Secondo Oscar Wilde (1854-1900) il più grande poeta dell'Ottocento fu il londinese John Keats (1795-1821). Morto giovanissimo, Keats se non il più grande di un secolo, viene considerato oggi tra i più importanti letterati del Romanticismo. L'entusiasmo di Wilde però non stupisce. I due avevano molto in comune, almeno per quanto riguarda le passioni intellettuali. Per loro l'esistenza umana doveva essere dedicata interamente al culto del bello per essere degna di essere vissuta e nulla era più importante di questo, nemmeno la morale comune. Non è certo cosa da poco: era questo un atteggiamento considerato radicale nel XIX secolo perché mai prima si era posto qualcosa davanti alla moralità del tempo in cui si viveva. 
Keats risulta inoltre il primo a basare la sua opera letteraria sulla pittura classica; egli attinse infatti ispirazione a piene mani dalle arti figurative studiando specialmente Tiziano, Poussin, il Lorenese e senza scordare l'arte greca, creò testi che come tutti i capolavori, furono capaci di smuovere la fantasia di altri scrittori romantici. 

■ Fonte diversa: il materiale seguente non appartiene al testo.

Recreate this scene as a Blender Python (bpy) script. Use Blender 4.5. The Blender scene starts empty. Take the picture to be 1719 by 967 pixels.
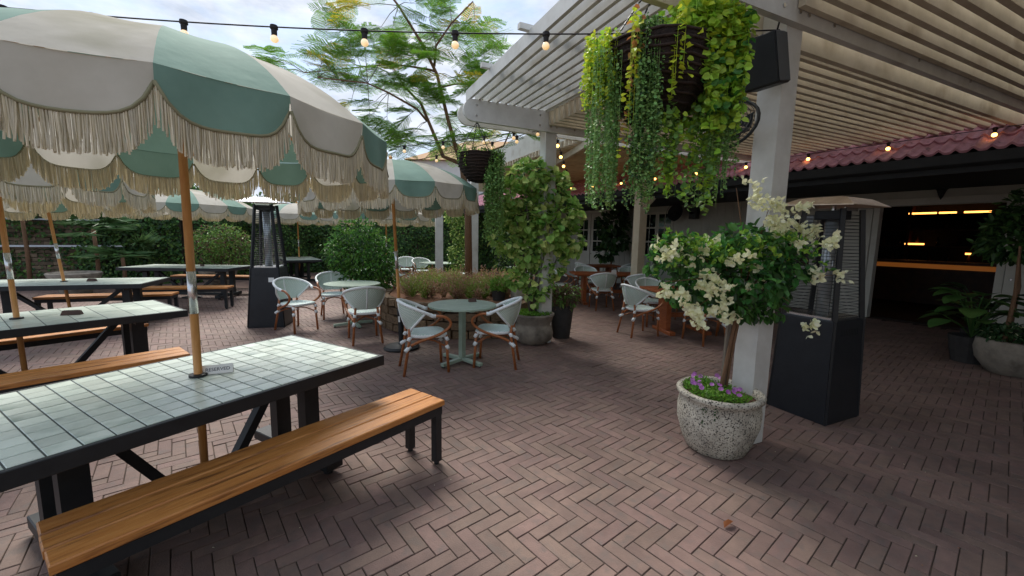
import bpy, math, random
import numpy as np
from mathutils import Matrix, Vector

# ------------------------------------------------------------------ camera, sky, sun, exposure
scene = bpy.context.scene
COL = scene.collection
R = math.radians
RNG = np.random.default_rng(7)
random.seed(7)

CAM_H = 1.583
cam_d = bpy.data.cameras.new('camera')
cam_d.sensor_width = 36.0
cam_d.lens = 36.0 * 686.54 / 1719.0
cam_d.clip_start = 0.05
cam_d.clip_end = 3000
cam = bpy.data.objects.new('camera', cam_d)
COL.objects.link(cam)
pt, rl = 0.1243, 0.01777
fw = Vector((0, math.cos(pt), -math.sin(pt))); up0 = Vector((0, math.sin(pt), math.cos(pt))); rt0 = Vector((1, 0, 0))
rt = rt0 * math.cos(rl) + up0 * math.sin(rl)
up = up0 * math.cos(rl) - rt0 * math.sin(rl)
cam.matrix_world = Matrix(((rt.x, up.x, -fw.x, 0), (rt.y, up.y, -fw.y, 0), (rt.z, up.z, -fw.z, CAM_H), (0, 0, 0, 1)))
scene.camera = cam

SUN_EL, SUN_AZ = R(52), R(-28)      # azimuth clockwise from +Y
world = bpy.data.worlds.new('World')
scene.world = world
world.use_nodes = True
wn, wl = world.node_tree.nodes, world.node_tree.links
wn.clear()
w_out = wn.new('ShaderNodeOutputWorld'); w_bg = wn.new('ShaderNodeBackground')
w_sky = wn.new('ShaderNodeTexSky'); w_sky.sky_type = 'NISHITA'; w_sky.sun_disc = False
w_sky.sun_elevation = SUN_EL; w_sky.sun_rotation = SUN_AZ
w_tc = wn.new('ShaderNodeTexCoord'); w_map = wn.new('ShaderNodeMapping')
w_map.inputs['Scale'].default_value = (1.0, 1.0, 2.6)
w_n1 = wn.new('ShaderNodeTexNoise'); w_n1.inputs['Scale'].default_value = 3.4; w_n1.inputs['Detail'].default_value = 9; w_n1.inputs['Roughness'].default_value = 0.58
w_n1.inputs['Distortion'].default_value = 0.35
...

Wilde condivise con Keats anche la passione per le arti figurative, il cui studio indubbiamente gli servì per le scenografie dei suoi lavori teatrali (i testi teatrali di Oscar Wilde sono attualmente considerati capolavori del teatro ottocentesco), ma anche come basi per recensire delle mostre pittoriche; ricordiamo la più chiacchierata, quella del pittore americano James McNeill Whistler (1834-1903), il quale aderì come lui al movimento dell'Estetismo; essi furono all'inizio grandi amici, ma poi i loro rapporti si deteriorarono. 

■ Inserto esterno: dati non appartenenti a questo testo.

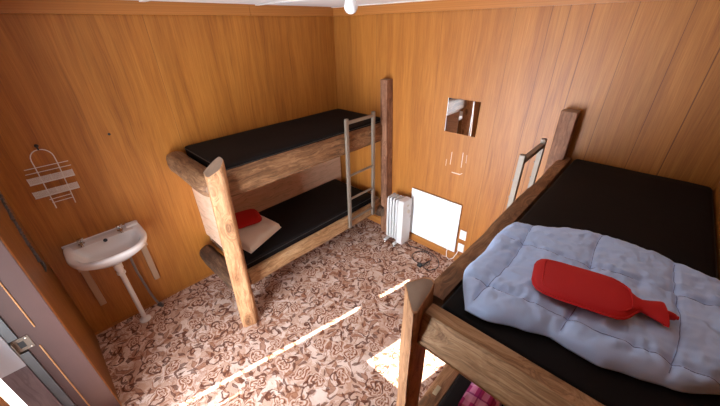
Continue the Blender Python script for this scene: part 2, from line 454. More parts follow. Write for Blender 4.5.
struct('baseboard_back', MB().box((.0, -.012, 0), (RX, 0, .095), .003), 'trim')
struct('baseboard_left', MB().box((0, RY, 0), (.010, -.012, .022), .003), 'trim')
struct('ground', MB().box((-6, -12, -.3), (9, RY-.31, -.02)), 'concrete')

# doorway in the near wall: deep stained lining, metal seal strip and strike plate
door = empty('door_1', (DX0, RY, 0), kind='structure')
def vbox(name, lo, hi, mat, par, bev=.003):
    return MB().box(lo, hi, bev).build(name, mat, par)
def jamb_boards(x0, x1, name):
    return vbox(name, (x0, RY-.16, 0), (x1, RY+.001, DZ), 'jamb', door)
jl = jamb_boards(DX0-.028, DX0, 'jamb')
jr = jamb_boards(DX1, DX1+.028, 'jamb')
vbox('head', (DX0-.028, RY-.30, DZ), (DX1+.028, RY+.004, DZ+.028), 'jamb', door)
vbox('threshold', (DX0, RY-.30, 0), (DX1, RY-.16, .025), 'outer', door)
vbox('architrave', (DX0-.040, RY, 0), (DX0-.004, RY+.003, DZ+.04), 'edge_wood', door, .004)
vbox('architrave', (DX1+.004, RY, 0), (DX1+.060, RY+.003, DZ+.04), 'edge_wood', door, .004)
vbox('architrave', (DX0-.040, RY, DZ+.004), (DX1+.060, RY+.003, DZ+.06), 'edge_wood', door, .004)
vbox('bead', (DX0-.002, RY-.119, 0), (DX0+.005, RY-.113, .80), 'edge_wood', door, .002)
vbox('bead', (DX0-.002, RY-.090, .92), (DX0+.005, RY-.084, DZ), 'edge_wood', door, .002)
ol = vbox('outer_frame', (DX0-.028, RY-.300, 0), (DX0+.012, RY-.20, .72), 'outer', door)
vbox('outer_frame', (DX0-.028, RY-.300, .72), (DX0+.012, RY-.20, DZ), 'outer_pale', door)
vbox('outer_frame', (DX1-.012, RY-.300, 0), (DX1+.028, RY-.16, DZ), 'outer', door)
vbox('seal_strip', (DX0-.002, RY-.198, 0), (DX0+.009, RY-.160, .80), 'galv', door, .002)['label'] = 'grey metal seal strip'
vbox('seal_strip', (DX0-.002, RY-.198, .90), (DX0+.009, RY-.160, DZ), 'galv', door, .002)['label'] = 'grey metal seal strip'
sp = MB().box((DX0, RY-.188, .81), (DX0+.004, RY-.128, .895), .001)
sp.box((DX0, RY-.192, .81), (DX0+.03, RY-.188, .895), .001)
so = sp.build('strike_plate', 'steel', door); so['label'] = 'shiny metal strike plate'
for zz in (.820, .885): MB().lathe([(.006, 0), (.006, .002), (.004, .004)], (DX0+.004, RY-.140, zz), (1, 0, 0), 10).build('screw', 'chrome', so)
MB().box((DX0+.004, RY-.176, .832), (DX0+.0055, RY-.152, .872)).build('latch_hole', 'black', so)

# unseen plank screen, added outside the door so its gaps shape the sun streaks
ps = empty('added_plank_screen', (1.2, -3.42, -.02), 'added upright plank screen, unseen outside the open doorway, shaping the sun streaks', 'screen')
SY = -3.42; off = -math.tan(SUN_AZ)*(RY-SY)      # shift of a sun ray between the wall plane and the screen
def pl(x0, x1, z1, z0=-.02, y=SY, name='plank'):
    make_log(name, ((x0+x1)/2+off, y, z0), ((x0+x1)/2+off, y, z1), .6, .6, 'plank', ps, clips=[((1, 0, 0), (x1-x0)/2), ((-1, 0, 0), (x1-x0)/2), ((0, 1, 0), .012), ((0, -1, 0), .012)], bumpy=0, cap_round=.002)
pl(.888, 1.078, 2.35); pl(1.116, 1.236, 2.35); pl(1.256, 1.42, 2.35); pl(1.421, 1.578, 2.35)
pl(1.579, 1.80, 1.43); pl(1.801, 2.12, 1.43)
pl(1.15, 1.34, 2.30, .86, SY-.027, 'batten')
box_obj('rail', (.89+off, SY-.065, 1.76), (1.575+off, SY-.041, 1.92), 'plank', ps)
box_obj('rail', (.89+off, SY-.065, .10), (2.10+off, SY-.041, .20), 'plank', ps)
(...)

Anche Keats e Wilde se si fossero conosciuti sarebbero di certo diventati amici per quanto di intellettuale li legava, però probabilmente come avvenne con Whistler, tale amicizia non sarebbe durata a lungo. Wilde possedeva un carattere difficile che il pacato e timido John Keats non avrebbe mai potuto comprendere bene. Uno degli aforismi più famosi di Wilde , tratto da “Una donna senza importanza” (II atto) dice: “L'uomo ideale dovrebbe parlarci come fossimo divinità e trattarci come bambine”, citazione piena di ironia che mostra quanto egli stesso vedeva dentro sé, un istrione adatto al palcoscenico e a qualunque tipo di esibizionismo, ma non sicuramente adatto a vivere di poesia come fece Keats.